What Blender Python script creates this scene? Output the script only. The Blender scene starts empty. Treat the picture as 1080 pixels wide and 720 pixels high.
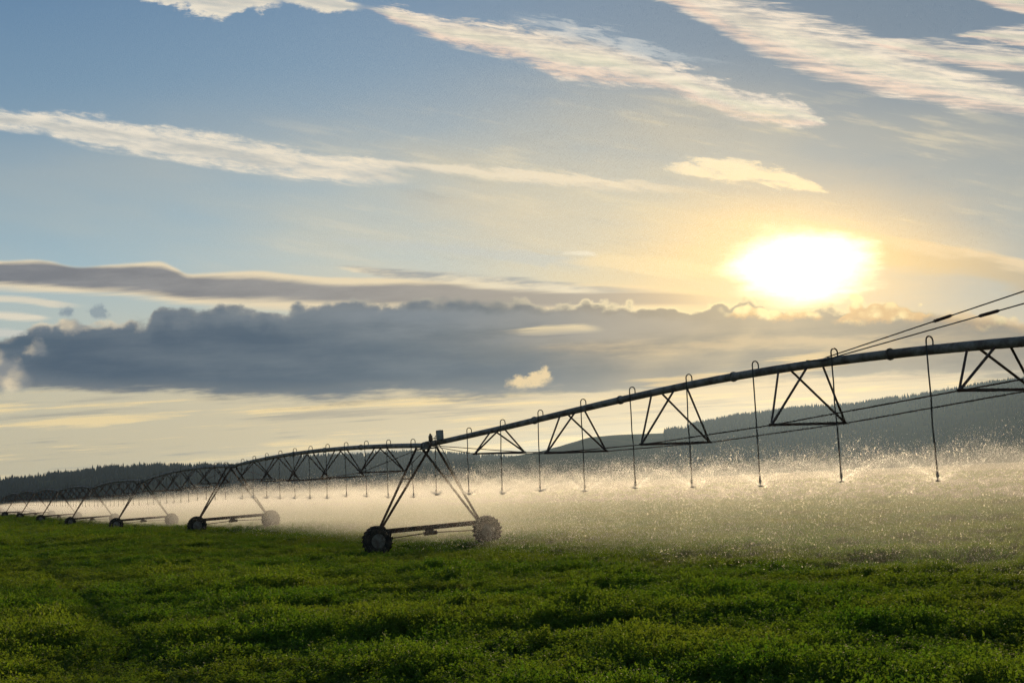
import bpy, math, random
import numpy as np
from math import radians, sin, cos, tan, atan, atan2, hypot, pi, exp, sqrt
from mathutils import Vector, Matrix, Euler

random.seed(7)
rng = np.random.default_rng(11)
sc = bpy.context.scene
COL = sc.collection

# ------------------------------------------------------------------ camera maths
F, PITCH, ROLL, HC = 1300.0, radians(6.58), radians(2.7), 2.5

def ray(px, py):
    x, y = px - 540, 360 - py
    c, s = cos(ROLL), sin(ROLL)
    xr, yr = x * c + y * s, -x * s + y * c
    return xr, F * cos(PITCH) - yr * sin(PITCH), F * sin(PITCH) + yr * cos(PITCH)

def st(px, py):
    d = ray(px, py)
    return d[0] / d[1] * F, d[2] / d[1] * F

# ------------------------------------------------------------------ the line of the machine
Y1 = 50.0
LA, LB = -645 / 1300 * .61 * Y1, .61 * Y1
SPAN = hypot(LA, LB)
D = (LA / SPAN, LB / SPAN)              # along the machine, away from the camera
P = (D[1], -D[0])                       # across it, to the right and away
WB = 4.85                               # wheel to wheel
M1 = (-151 / 1300 * Y1 + P[0] * WB / 2, Y1 + P[1] * WB / 2)
ROTZ = atan2(D[1], D[0])                # local x = D, local y = -P (near side), z up

def world_sv(s, v):
    return M1[0] + D[0] * s + P[0] * v, M1[1] + D[1] * s + P[1] * v

def sv(x, y):
    dx, dy = x - M1[0], y - M1[1]
    return dx * D[0] + dy * D[1], dx * P[0] + dy * P[1]

def ground(x, y):
    s, v = sv(x, y)
    base = np.interp(s, [-60, -25, 0, 34, 68, 102, 136, 170, 204, 300, 500], [0, 0, -.03, .26, .04, .02, .22, .48, .7, .6, .3])
    fade = np.exp(-(v / 70.0) ** 2)
    near = np.exp(-(s / 14.0) ** 2) * np.clip(v, -3.5, 3.5) * .031
    r = base * fade + near
    away = 1 - np.exp(-(v / 14.0) ** 2)
    return r + away * (.06 * np.sin(x * .21 + 1.3) * np.sin(y * .16 + .4) + .03 * np.sin(x * .47 + y * .31))

# ------------------------------------------------------------------ scene helpers
def tag(o, label=None, cat=None, group=None, kind=None):
    if label: o['label'] = label
    if cat: o['category'] = cat
    if group: o['group'] = group
    if kind: o['kind'] = kind
    return o

def empty(name, loc, rz=0.0):
    o = bpy.data.objects.new(name, None)
    o.empty_display_size = .3
    o.location = loc
    o.rotation_euler = (0, 0, rz)
    COL.objects.link(o)
    return o

class MB:
    """collects shapes, builds ONE mesh object"""
    def __init__(self):
        self.v, self.f = [], []
    def add(self, vs, fs):
        n = len(self.v)
        self.v += [tuple(q) for q in vs]
        self.f += [tuple(i + n for i in q) for q in fs]
    def box(self, c, size, rot=None):
        hx, hy, hz = size[0] / 2, size[1] / 2, size[2] / 2
        b = min(hx, hy, hz) * .18
        vs = []
        for sx in (-1, 1):
            for sy in (-1, 1):
                for sz in (-1, 1):
                    for k in range(3):
                        q = [sx * hx, sy * hy, sz * hz]
                        q[k] -= (sx, sy, sz)[k] * b
                        vs.append(Vector(q))
        import itertools
        # bevelled box as convex faces: 6 sides, 12 edges, 8 corners
        def idx(sx, sy, sz, k): return ((((sx > 0) * 2 + (sy > 0)) * 2 + (sz > 0)) * 3 + k)
        fs = []
        # vertex k has coordinate k pulled in; a side on axis a uses its vertices whose k != a
        for a in range(3):
            o1, o2 = (a + 1) % 3, (a + 2) % 3
            for sg in (-1, 1):
                ring = []
                for s1, s2 in ((-1, -1), (1, -1), (1, 1), (-1, 1)):
                    S = [0, 0, 0]; S[a] = sg; S[o1] = s1; S[o2] = s2
                    first, second = (o2, o1) if s1 * s2 > 0 else (o1, o2)
                    # walk order round the side
                    if (s1, s2) in ((-1, -1), (1, 1)):
                        ring += [idx(*S, o2), idx(*S, o1)]
                    else:
                        ring += [idx(*S, o1), idx(*S, o2)]
                fs.append(ring if sg > 0 else ring[::-1])
        for a in range(3):
            o1, o2 = (a + 1) % 3, (a + 2) % 3
            for s1 in (-1, 1):
                for s2 in (-1, 1):
                    A = [0, 0, 0]; A[o1] = s1; A[o2] = s2
                    B = list(A); A[a] = -1; B[a] = 1
                    fs.append([idx(*A, o1), idx(*B, o1), idx(*B, o2), idx(*A, o2)])
        for sx in (-1, 1):
            for sy in (-1, 1):
                for sz in (-1, 1):
                    fs.append([idx(sx, sy, sz, 0), idx(sx, sy, sz, 1), idx(sx, sy, sz, 2)])
        M = rot if rot is not None else Matrix.Identity(3)
        self.add([M @ q + Vector(c) for q in vs], fs)
    def tube(self, pts, r, n=8, caps=True):
        pts = [Vector(q) for q in pts]
        rs = r if isinstance(r, (list, tuple)) else [r] * len(pts)
        vs, fs = [], []
        up = None
        for i, p in enumerate(pts):
            t = (pts[min(i + 1, len(pts) - 1)] - pts[max(i - 1, 0)]).normalized()
            if up is None:
                up = Vector((0, 0, 1)) if abs(t.z) < .9 else Vector((1, 0, 0))
            a = (up - t * up.dot(t)).normalized(); b = t.cross(a)
            up = a
            for k in range(n):
                an = 2 * pi * k / n
                vs.append(p + (a * cos(an) + b * sin(an)) * rs[i])
        for i in range(len(pts) - 1):
            for k in range(n):
                k2 = (k + 1) % n
                fs.append((i * n + k, i * n + k2, (i + 1) * n + k2, (i + 1) * n + k))
        if caps:
            fs.append(tuple(range(n))[::-1]); m = (len(pts) - 1) * n
            fs.append(tuple(m + k for k in range(n)))
        self.add(vs, fs)
    def angle_bar(self, a, b, w=.09, th=.012, side=(1, 0, 0)):
        """L-section steel from a to b"""
        a, b = Vector(a), Vector(b)
        t = (b - a).normalized(); s = Vector(side)
        u = (s - t * s.dot(t)).normalized(); v = t.cross(u)
        prof = [(0, 0), (w, 0), (w, th), (th, th), (th, w), (0, w)]
        vs = [q + u * (x - w * .4) + v * (y - w * .4) for q in (a, b) for x, y in prof]
        fs = [(i, (i + 1) % 6, 6 + (i + 1) % 6, 6 + i) for i in range(6)]
        fs += [(0, 3, 2, 1), (0, 5, 4, 3), (6, 7, 8, 9), (6, 9, 10, 11)]
        self.add(vs, fs)
    def lathe(self, prof, n, c, axis='x'):
        vs, fs = [], []
        for r, h in prof:
            for k in range(n):
                an = 2 * pi * k / n
                if axis == 'x': vs.append((c[0] + h, c[1] + r * cos(an), c[2] + r * sin(an)))
                else: vs.append((c[0] + r * cos(an), c[1] + r * sin(an), c[2] + h))
        for i in range(len(prof) - 1):
            for k in range(n):
                k2 = (k + 1) % n
                fs.append((i * n + k, i * n + k2, (i + 1) * n + k2, (i + 1) * n + k))
        if prof[0][0] > 1e-4: fs.append(tuple(range(n))[::-1])
        if prof[-1][0] > 1e-4: fs.append(tuple((len(prof) - 1) * n + k for k in range(n)))
        self.add(vs, fs)
    def build(self, name, mat, parent=None, smooth=False):
        me = bpy.data.meshes.new(name)
        me.from_pydata(self.v, [], self.f)
        me.validate()
        import bmesh
        bm = bmesh.new(); bm.from_mesh(me); bmesh.ops.recalc_face_normals(bm, faces=bm.faces); bm.to_mesh(me); bm.free()
        me.materials.append(mat)
        if smooth:
            me.polygons.foreach_set('use_smooth', [True] * len(me.polygons))
            try: me.set_sharp_from_angle(angle=radians(40))
            except Exception: pass
        o = bpy.data.objects.new(name, me)
        COL.objects.link(o)
        if parent: o.parent = parent
        return o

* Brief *
The lines from the start of the data through the line that contains "F, PITCH, ROLL, HC" are to be returned exactly, please, with both ends included and every picture left out.

* Reply to the task *
What Blender Python script creates this scene? Output the script only. The Blender scene starts empty. Treat the picture as 1080 pixels wide and 720 pixels high.
import bpy, math, random
import numpy as np
from math import radians, sin, cos, tan, atan, atan2, hypot, pi, exp, sqrt
from mathutils import Vector, Matrix, Euler

random.seed(7)
rng = np.random.default_rng(11)
sc = bpy.context.scene
COL = sc.collection

# ------------------------------------------------------------------ camera maths
F, PITCH, ROLL, HC = 1300.0, radians(6.58), radians(2.7), 2.5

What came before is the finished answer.